I have a soft spot for promising places now obscured. They might have been famous if history had unfolded just a little bit differently. Maybe not everyone thinks that way. Hopefully the topic appeals to a few of you anyway because that’s what this article offers.
I think it was about a year ago that I discussed Alabama Capitals. I’ll jump one state to the right and provide something similar for its neighbor, Georgia.
Immediately, I noticed that greater research — or at least more data available publicly on the Intertubes — existed for Georgia than Alabama. Readers who want comprehensive details can refer to better sources like Georgia’s Historic Capitals. There I found the chart I’ve reproduced below. I’ll pick out a few oddities and let the experts provide a more complete narrative.
Timeline of Georgia’s Capital Cities
- 1777-78 Savannah
- 1779-80 Augusta*
- 1780-81 Heard’s Fort*, miscellaneous sites in Wilkes County
- 1781-82 Augusta
- 1782 Ebenezer*, Savannah
- 1783 Augusta
- 1784 Savannah, Augusta
- 1785 Savannah
- 1786-96 Augusta
- 1796-1806 Louisville
- 1807-1864 Milledgeville
- 1864-65 Macon*
- 1865-68 Milledgeville
- 1868-present Atlanta
- * Temporary meeting sites of state government
The volatility struck me right away. Yet, the dates suggested an explanation for the ping-ponging capital. For example, the American Revolution (1775–1783) and the Civil War (1861-1865) created obvious complexities. Nonetheless, despite the long list, most historians generally recognize “only” five capital cities. Those are Savannah, Augusta, Louisville, Milledgeville and Atlanta. I’ll focus on the two lesser-known locations, Louisville and Milledgeville, since the other three receive plenty of attention on their own.
Louisville
Louisville, like the more recognizable city with the same name in Kentucky, derived from Louis XVI of France. However locals pronounce it differently: LEWIS-ville. The capital shifted to Louisville because of its centralized location as Georgia’s population began to move away from the seacoast. The site stood at a crossroads linking several larger towns including Savannah and Augusta (map).
The Yazoo Fraud
It became an interesting historical footnote even though it served as the capital for a decade. That’s when it landed at the center of a scandal called the Yazoo Fraud.

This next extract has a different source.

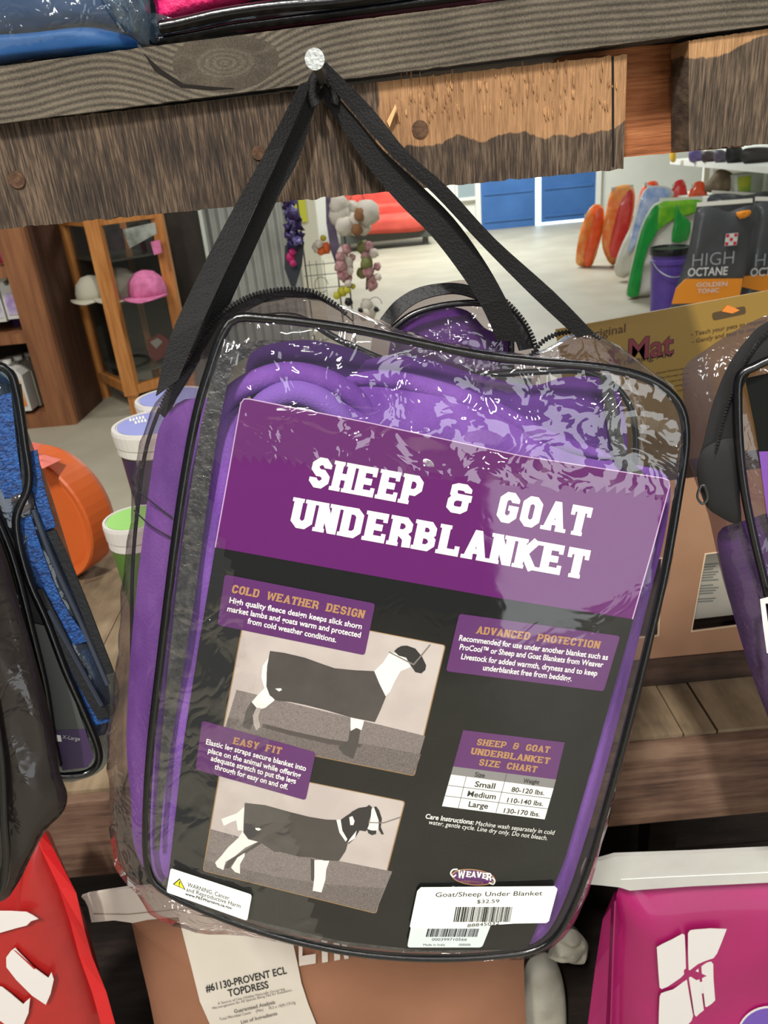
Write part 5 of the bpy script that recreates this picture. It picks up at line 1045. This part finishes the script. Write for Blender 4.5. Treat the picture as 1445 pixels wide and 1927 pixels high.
obj('tag_text', tt('#61130-PROVENT ECL', (388, 1867), (540, 1832), (-2.5, -13), .02), INK, tg_); obj('tag_text', tt('TOPDRESS', (430, 1876), (506, 1859), (-2.5, -13), .02), INK, tg_)
gi = mat('tag_grey_ink', (110, 104, 98), .7)
obj('tag_text', tt('A Source of Live (Viable) Naturally Occurring', (410, 1891), (536, 1863), (-1, -4.5)), gi, tg_); obj('tag_text', tt('Microorganisms for All Species Being Fed for Evaluation.', (400, 1900), (550, 1865), (-1, -4.5)), gi, tg_)
obj('tag_text', tt('Guaranteed Analysis', (441, 1907), (518, 1889), (-1.5, -6.5), .02), gi, tg_); obj('tag_text', tt('Total Microbial Count     (Min)     10.2 x 10(9) CFU/g', (413, 1921), (556, 1889), (-1, -5)), gi, tg_); obj('tag_text', tt('List of Ingredients', (454, 1927), (522, 1910), (-1.5, -6), .02), gi, tg_)
bigl = [ [(562, 1800), (594, 1795), (594, 1813), (563, 1818)], [(562, 1770), (569, 1770), (569, 1800), (562, 1800)], [(604, 1760), (615, 1758), (617, 1810), (606, 1812)], [(627, 1758), (638, 1757), (640, 1806), (629, 1808)], [(640, 1757), (650, 1757), (656, 1804), (648, 1805)]]
for q in bigl: obj('lettering', ink(bs, q, .0008), wb_, t)
# white crumpled bag to the right of it
wcm = mat('crumpled_white', (200, 196, 180), .7, var=(176, 170, 154), vscale=18, bump=1, bscale=22)
PW = Plane(hy(1040, 1850, .78), (0, -1, .1))
t = bigbag('feed_bag', 'crumpled white feed bag between the brown and magenta bags', [(985, 1830), (1010, 1795), (1040, 1800), (1060, 1850), (1066, 1927), (1060, 2040), (1030, 2060), (985, 2060), (975, 1940)], PW, wcm, .02, .04)
obj('crumpled_top', pillow([hy(v.x, v.y, .74) for v in spline([(1030, 1796), (1050, 1762), (1078, 1748), (1104, 1772), (1106, 1792), (1098, 1812), (1060, 1808), (1036, 1804)], 4, True)], (0, -1, 0), .012, .02, 10, 60, nz=.008, nsc=60), wcm, t)
# magenta bag
mg = mat('sack_magenta', (164, 10, 96), .5, var=(146, 18, 82), vscale=5, bump=.6, bscale=14, coat=.25); mgd = mat('sack_magenta_side', (150, 14, 88), .55, bump=.6, bscale=14, coat=.2)
t = bigbag('feed_bag', 'magenta feed bag with white emblem and white sewn top at the lower right', [(1164, 1668), (1240, 1664), (1445, 1654), (1640, 1650), (1640, 2150), (1400, 2160), (1180, 2150), (1168, 2000), (1164, 1900), (1168, 1760)], PMg, mg, .03, .02)
ms = lf(PMg, .030); CG = crop(1060, 1500, 3.753)
obj('side_gusset', strip([ms(x, y, -.028) for x, y in [(1172, 1674), (1169, 1750), (1166, 1850), (1164, 1960), (1162, 2100)]], [ms(x, y, -.05) for x, y in [(1156, 1678), (1134, 1730), (1120, 1820), (1105, 1935), (1096, 2090)]], .003), mgd, t)
obj('side_fold', strip([ms(x, y, -.03) for x, y in [(1150, 1700), (1146, 1800), (1140, 1927), (1136, 2090)]], [ms(x, y, -.018) for x, y in [(1156, 1696), (1152, 1800), (1148, 1927), (1144, 2090)]], .002), mgd, t)
bw = mat('band_white_cool', (200, 200, 192), .6, var=(188, 186, 180), vscale=8, bump=.6, bscale=40)
obj('sewn_band', join(prism([ms(x, y, .003) for x, y in [(1096, 1640), (1104, 1622), (1130, 1620), (1158, 1612), (1300, 1607), (1445, 1600), (1640, 1594), (1640, 1652), (1445, 1661), (1300, 1668), (1185, 1676), (1166, 1670), (1130, 1666), (1094, 1663)]], -PMg.n * .006)), bw, t)
obj('stitching', tube([ms(x, y, .0036) for x, y in [(1168, 1655), (1260, 1650), (1445, 1642), (1560, 1638)]], .0006, 5), mat('thread_white', (236, 236, 230), .7), t)
LW = mat('emblem_white', (218, 214, 210), .5)
for nm, q in (('upper_left', [(660, 1064), (700, 1040), (760, 1012), (842, 968), (857, 975), (862, 1100), (866, 1236), (830, 1275), (780, 1310), (735, 1340), (695, 1356), (680, 1345), (672, 1250)]), ('upper_right', [(880, 965), (895, 945), (930, 938), (1040, 930), (1153, 934), (1120, 1020), (1085, 1105), (1060, 1138), (1000, 1158), (950, 1180), (885, 1230), (880, 1100)]),
    ('lower_left', [(680, 1412), (690, 1390), (720, 1378), (775, 1362), (820, 1330), (872, 1290), (890, 1400), (916, 1545), (905, 1580), (880, 1606), (672, 1660), (675, 1520)])):
    obj('emblem_leaf', prism([ms(x, y, .001) for x, y in CG(q)], -PMg.n * .0008), LW, t)
obj('emblem_leaf', join(*[prism([ms(x, y, .001) for x, y in CG(q)], -PMg.n * .0008) for q in ([(886, 1275), (920, 1240), (953, 1212), (966, 1330), (978, 1400), (992, 1505), (960, 1530), (938, 1552), (925, 1535), (905, 1400)], [(963, 1308), (982, 1305), (992, 1385), (974, 1388)], [(975, 1198), (1015, 1172), (1045, 1164), (1058, 1180), (1060, 1280), (1072, 1435), (1045, 1462), (1012, 1483), (1002, 1480), (990, 1380), (980, 1290)])]), LW, t, label='white leaf shape cut to the letter H')
cc = [(1448 + 62 * math.cos(a), 1952 + 58 * math.sin(a)) for a in [i * math.pi / 20 for i in range(40)]]
obj('round_print', prism([ms(x, y, .001) for x, y in cc], -PMg.n * .0008), LW, t); obj('round_print', prism([ms(1448 + (x - 1448) * .94, 1952 + (y - 1952) * .94, .0014) for x, y in cc], -PMg.n * .0008), mat('print_violet', (108, 78, 170), .5), t, label='violet disc with white rim')

# ================================================================== neighbouring hanging bags
# right: second underblanket bag, partly in view
PRt = Plane(hy(1400, 850, .50), (-.18, -.97, .12))
rb = thing('vinyl_zip_bag', 'clear vinyl bag with black zipper hanging at the right photo edge', 'bag', PRt(1420, 1500, 0))
film_r = film_mat('clear_vinyl_neighbour', haze=.05, tint=(215, 205, 210), crease=.45, scale=50, rough=.07, thru=.96, big=.5, refl=.7)
ro = [(1560, 560), (1445, 592), (1370, 630), (1308, 672), (1286, 692), (1284, 730), (1290, 800), (1292, 850), (1308, 905), (1330, 960), (1342, 1010), (1360, 1090), (1385, 1170), (1412, 1260), (1445, 1350), (1500, 1470), (1700, 1480), (1700, 560)]
obj('film_body', pillow([PRt(v.x, v.y, -.02) for v in spline(ro, 4, True)], PRt.n, .022, .03, 14, 140, pw=6, nz=.004, nsc=50), film_r, rb, smooth=True)
rbk = thing('folded_underblanket', 'purple underblanket inside the bag at the right photo edge', 'blanket', PRt(1440, 1450, -.02))
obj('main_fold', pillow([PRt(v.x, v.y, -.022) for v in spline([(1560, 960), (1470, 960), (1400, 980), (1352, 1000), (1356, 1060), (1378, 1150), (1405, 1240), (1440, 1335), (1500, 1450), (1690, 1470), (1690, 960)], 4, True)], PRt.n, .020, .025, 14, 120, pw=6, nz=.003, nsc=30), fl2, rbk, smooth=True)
zb_ = [(1560, 560), (1445, 605), (1405, 640), (1370, 690), (1342, 760), (1325, 830), (1312, 880), (1316, 920)]; zi_ = [(1560, 640), (1480, 660), (1430, 680), (1398, 730), (1386, 800), (1386, 880), (1390, 940), (1396, 985)]
obj('zipper_band', strip([PRt(v.x, v.y, .004) for v in spline(zb_, 5)], [PRt(v.x, v.y, .006) for v in spline(zi_, 5)], .0015), mat('zip_black', (12, 12, 12), .75), rb)
def beadsP(Pl, px, lift, r=.0012, step=.0022):
    P = [Pl(v.x, v.y, lift) for v in spline(px, 6)]; n = max(4, int(sum((b - a).length for a, b in zip(P, P[1:])) / step)); Q = resample(P, n, False); G = []
    for i, q in enumerate(Q):
        a = Q[max(0, i - 1)]; b = Q[min(n - 1, i + 1)]; t = (b - a).normalized(); G.append(tube([q - t * step * .4, q, q + t * step * .3], r, 5))
    return join(*G)
obj('zipper', beadsP(PRt, [(1560, 575), (1455, 618), (1410, 668), (1385, 722), (1364, 780), (1352, 830), (1342, 870)], .008), zipm, rb)
obj('zip_flap', pillow([PRt(v.x, v.y, .006) for v in spline([(1312, 880), (1330, 840), (1390, 830), (1392, 930), (1392, 985), (1350, 970), (1325, 945)], 4, True)], PRt.n, .004, .003, 8, 50), MATS['zip_black'], rb, smooth=True)
obj('zip_pull', tube([PRt(v.x, v.y, .012) for v in spline([(1318, 915), (1312, 935), (1322, 948), (1331, 936), (1326, 915)], 4, True)], .0010, 6, True), mat('zip_metal', (90, 88, 86), .35, .9), rb)
obj('piping', tube([PRt(v.x, v.y, .012) for v in spline([(1560, 640), (1470, 668), (1420, 690), (1392, 708), (1388, 760), (1392, 850), (1402, 930), (1418, 1010), (1440, 1100), (1470, 1220), (1500, 1300)], 6)], .0030, 8), piping, rb, smooth=True)
rcard = thing('insert_card', 'dark and purple card inside the bag at the right photo edge', 'card', PRt(1450, 1200, .006))
obj('card_sheet', prism([PRt(x, y, .004) for x, y in [(1402, 712), (1600, 670), (1600, 845), (1428, 850), (1420, 800)]], -PRt.n * .0006), BLK, rcard)
obj('purple_panel', prism([PRt(x, y, .0045) for x, y in [(1428, 850), (1600, 845), (1600, 1290), (1500, 1290), (1470, 1100), (1442, 960)]], -PRt.n * .0006), mat('purple_panel', (112, 66, 152), .6), rcard)
obj('lettering', prism([PRt(x, y, .024) for x, y in [(1430, 1128), (1445, 1124), (1500, 1120), (1500, 1130), (1440, 1136), (1446, 1180), (1450, 1226), (1443, 1230), (1436, 1180)]], -PRt.n * .0005), LW, rb)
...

Georgia sold a huge territory, most of the northern half of present-day Alabama and Mississippi, to a small number of land speculators. However the sale took place at rock-bottom prices. Well, surprise, the beneficiaries had bribed a number of elected officials and legislators supporting the act that authorized the sale. The fraud came to light and people reacted with rage. Things got ugly in the capital city. A marker now sits near the site of the old capitol building to commemorate perhaps the most significant event occurring during Louisville’s brief tenure as a state capital.
The Market House
Louisville also preserved The Market House (map). It remains one of a few structures constructed during the capital period that survives to the present (albeit heavily restored). Merchants sold just about everything imaginable from this location. Allegedly it even served a slave market although the local community disputes this. “Recent research… casts doubt on this and suggests that the old Market House may have a much more benign history as an ordinary commercial market.”
Milledgeville
Milledgeville experienced a much longer tenure as Georgia’s state capital (map). It lasted beyond the first half of the Nineteenth Century in the years leading into the Civil War. From this location, the state of Georgia seceded from the United States and joined the Confederacy. Milledgeville laid in ruins by the end of the conflict.

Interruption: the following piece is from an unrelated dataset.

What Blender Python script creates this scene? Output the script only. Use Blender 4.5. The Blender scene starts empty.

The history of events leading to the transfer from Louisville to Milledgeville are a bit hazy. However it was a planned community. The state government built it from scratch to serve specifically as the capital city.

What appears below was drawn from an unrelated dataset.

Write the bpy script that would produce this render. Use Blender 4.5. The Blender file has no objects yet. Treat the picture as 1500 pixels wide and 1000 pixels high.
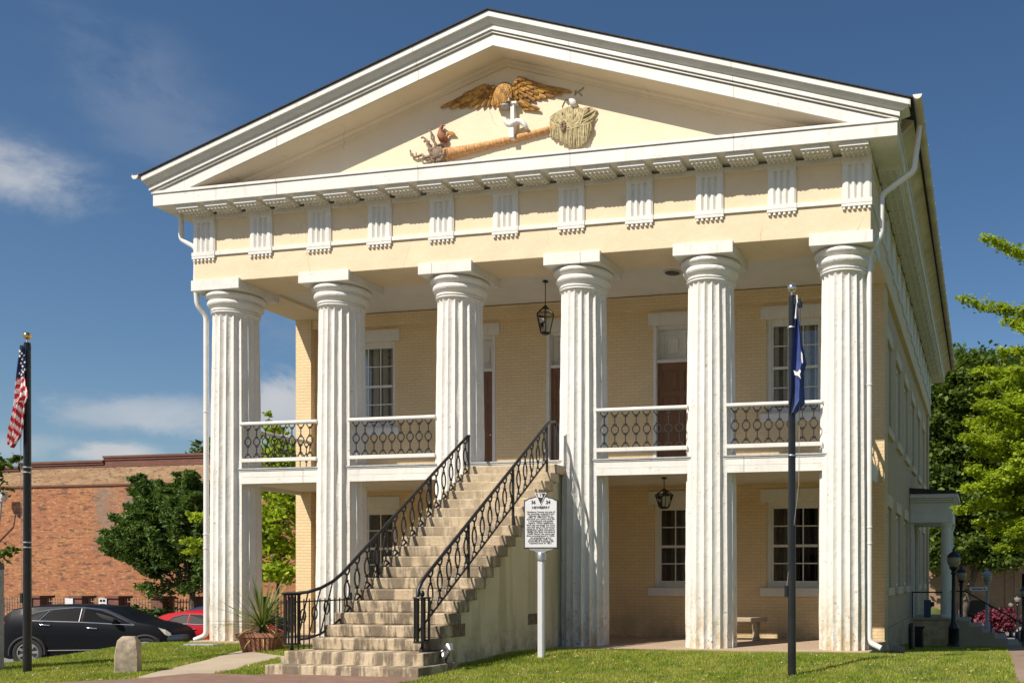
import bpy, math, random
import numpy as np
from mathutils import Vector, Matrix, noise as mnoise
R = math.radians
random.seed(7)
rng = np.random.default_rng(11)
scene = bpy.context.scene
COL = scene.collection

# ------------------------------------------------------------ camera survey
FPX = 1381.1; YAW = 0.20558; PCX = 1150.0; PCY = 845.0
CAM = (9.13, -16.92, 1.36)
CA, SA = math.cos(YAW), math.sin(YAW)
def on_plane_y(px, py, Y):                 # survey point -> (X, Z) on a plane facing the street
    D = Y - CAM[1]; u = (px - PCX) / FPX
    w = D / (CA + u * SA)
    return (CAM[0] + D * (u * CA - SA) / (CA + u * SA), CAM[2] + (PCY - py) / FPX * w)
def at_depth(px, py, w):
    r = (px - PCX) / FPX * w
    return (CAM[0] + r * CA - w * SA, CAM[1] + r * SA + w * CA, CAM[2] + (PCY - py) / FPX * w)
def sstep(a, b, x):
    t = min(1.0, max(0.0, (x - a) / (b - a))); return t * t * (3 - 2 * t)

# ------------------------------------------------------------ terrain height
def gz(x, y):
    z = 0.0
    z -= min(0.020 * max(0.0, -y - 2.0), 0.07)
    z -= 0.12 * sstep(-1.0, -5.0, x) * sstep(-0.3, -3.0, y)
    z += 0.065 * sstep(0.2, 2.2, x) * math.exp(-((y + 1.9) / 1.0) ** 2) * (1 - sstep(7, 10, x))
    z -= 0.045 * sstep(-1.2, 0.2, y)
    z -= sstep(5.8, 7.6, x) * 0.056 * min(max(0.0, y), 32.0)
    side = max(0.0, -7.55 - 0.06 * y - x)
    z = z - (z + 1.12) * sstep(0.0, 3.2, side)
    if y > 21: z = z - (z + 1.12) * sstep(21, 26, y) * (1 - sstep(4, 8, x))
    return z
def on_ground(px, py):
    z = -0.15
    for _ in range(30):
        w = (CAM[2] - z) * FPX / (py - PCY)
        p = at_depth(px, py, w); z = 0.5 * z + 0.5 * gz(p[0], p[1])
    return (p[0], p[1], gz(p[0], p[1]))

# ------------------------------------------------------------ mesh builder
class MB:
    def __init__(s): s.v = []; s.f = []; s.mi = []; s.cur = 0
    def quad(s, *pts):
        n = len(s.v); s.v.extend([tuple(p) for p in pts]); s.f.append(tuple(range(n, n + len(pts)))); s.mi.append(s.cur)
    def addfaces(s, verts, faces):
        n = len(s.v); s.v.extend([tuple(p) for p in verts])
        for f in faces: s.f.append(tuple(i + n for i in f)); s.mi.append(s.cur)
    def box(s, x0, x1, y0, y1, z0, z1, M=None):
        vs = [(x0,y0,z0),(x1,y0,z0),(x1,y1,z0),(x0,y1,z0),(x0,y0,z1),(x1,y0,z1),(x1,y1,z1),(x0,y1,z1)]
        if M is not None: vs = [tuple(M @ Vector(p)) for p in vs]
        s.addfaces(vs, [(0,3,2,1),(4,5,6,7),(0,1,5,4),(1,2,6,5),(2,3,7,6),(3,0,4,7)])
        return s
    def prism(s, poly, axis, a, b):        # poly of 2-tuples; axis 'x','y','z'
        def mk(p, t):
            return {'x': (t, p[0], p[1]), 'y': (p[0], t, p[1]), 'z': (p[0], p[1], t)}[axis]
        n = len(poly)
        vs = [mk(p, a) for p in poly] + [mk(p, b) for p in poly]
        fs = [tuple(range(n))[::-1], tuple(range(n, 2 * n))] + [(i, (i + 1) % n, n + (i + 1) % n, n + i) for i in range(n)]
        s.addfaces(vs, fs); return s
    def lathe(s, prof, n=24, c=(0, 0, 0), cap=True, sx=1, sy=1):
        vs = []; fs = []
        for r, z in prof:
            for i in range(n):
                a = 2 * math.pi * i / n
                vs.append((c[0] + r * math.cos(a) * sx, c[1] + r * math.sin(a) * sy, c[2] + z))
        for j in range(len(prof) - 1):
            for i in range(n):
                k = (i + 1) % n
                fs.append((j*n+i, j*n+k, (j+1)*n+k, (j+1)*n+i))
        if cap:
            fs.append(tuple(range(n))[::-1]); fs.append(tuple(range((len(prof)-1)*n, len(prof)*n)))
        s.addfaces(vs, fs); return s
    def tube(s, path, r, n=8, cap=True, closed=False):
        P = [Vector(p) for p in path]; m = len(P)
        rad = r if isinstance(r, (list, tuple)) else [r] * m
        vs = []; fs = []; prev = None
        for i, p in enumerate(P):
            if closed: t = P[(i+1) % m] - P[(i-1) % m]
            else: t = P[min(i+1, m-1)] - P[max(i-1, 0)]
            t = t.normalized() if t.length > 1e-9 else Vector((0, 0, 1))
            if prev is None:
                up = Vector((0, 0, 1)) if abs(t.z) < 0.9 else Vector((1, 0, 0))
                u = t.cross(up).normalized()
            else:
                u = (prev - t * prev.dot(t)); u = u.normalized() if u.length > 1e-9 else t.orthogonal().normalized()
            prev = u; w = t.cross(u)
            for k in range(n):
                a = 2 * math.pi * k / n
                vs.append(p + (u * math.cos(a) + w * math.sin(a)) * rad[i])
        for i in range(m if closed else m - 1):
            j = (i + 1) % m
            for k in range(n):
                q = (k + 1) % n
                fs.append((i*n+k, i*n+q, j*n+q, j*n+k))
        if cap and not closed:
            fs.append(tuple(range(n))[::-1]); fs.append(tuple(range((m-1)*n, m*n)))
        s.addfaces(vs, fs); return s
    def ellipsoid(s, c, r, n=16, m=10, M=None):
        vs = []; fs = []
        for j in range(1, m):
            t = math.pi * j / m
            for i in range(n):
                a = 2 * math.pi * i / n
                vs.append(Vector((r[0]*math.sin(t)*math.cos(a), r[1]*math.sin(t)*math.sin(a), r[2]*math.cos(t))))
        vs.append(Vector((0, 0, r[2]))); vs.append(Vector((0, 0, -r[2])))
        for j in range(m - 2):
            for i in range(n):
                k = (i + 1) % n
                fs.append((j*n+i, (j+1)*n+i, (j+1)*n+k, j*n+k))
        T = len(vs) - 2; B = T + 1
        for i in range(n):
            k = (i + 1) % n
            fs.append((T, i, k)); fs.append((B, (m-2)*n+k, (m-2)*n+i))
        c = Vector(c)
        s.addfaces([(M @ p if M is not None else p) + c for p in vs], fs); return s
    def build(s, name, mats, parent=None, smooth=None, bevel=0.0, loc=None):
        me = bpy.data.meshes.new(name); me.from_pydata(s.v, [], s.f); me.update()
        if not isinstance(mats, (list, tuple)): mats = [mats]
        for m in mats: me.materials.append(m)
        if len(mats) > 1: me.polygons.foreach_set('material_index', s.mi)
        if smooth is not None:
            me.polygons.foreach_set('use_smooth', [True] * len(me.polygons))
            me.set_sharp_from_angle(angle=R(smooth))
        o = bpy.data.objects.new(name, me); COL.objects.link(o)
        if parent is not None: o.parent = parent
        if loc is not None: o.location = loc
        if bevel:
            b = o.modifiers.new('edge', 'BEVEL'); b.width = bevel; b.segments = 2; b.limit_method = 'ANGLE'; b.angle_limit = R(40)
        return o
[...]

Milledgeville was centrally located like Louisville. Likewise it stood at a point where the coastal plain met the Piedmont’s hills like so many other important cities along eastern edge of the United States during that period. This was the farthest navigable inland point when shipping was so vitally important to transportation and trade. Milledgeville rose on the fall line, connected directly to the larger world via the Oconee River.
The Civil War
Milledgeville became an obvious target during the war, the capital city of a rebellious state. General Sherman’s troops decimated the city during The March to the Sea.
“Houses, stores and barns were looted by Sherman’s troops, who rampaged through the city ‘foraging.’ The capitol building was occupied and a group of soldiers led by Brigadier General Judson H. Kilpatrick held a mock legislative session and ‘repealed’ Georgia’s ordinance of secession before looting the building and inflicting thousands of dollars in damage. The roof of nearby St. Stephen’s Episcopal Church was blown off when the soldiers ignited captured Confederate armories and magazines.”
That was it. Milledgeville never fully recovered. The capital moved to Atlanta during Reconstruction, “a city emerging as the symbol of the New South as surely as Milledgeville symbolized the Old South.” The seat of power has remained in Atlanta ever since 1868.
Two significant signs of the old capital still remain in Milledgeville, the former capitol building, now a museum, and the former Governor’s Mansion.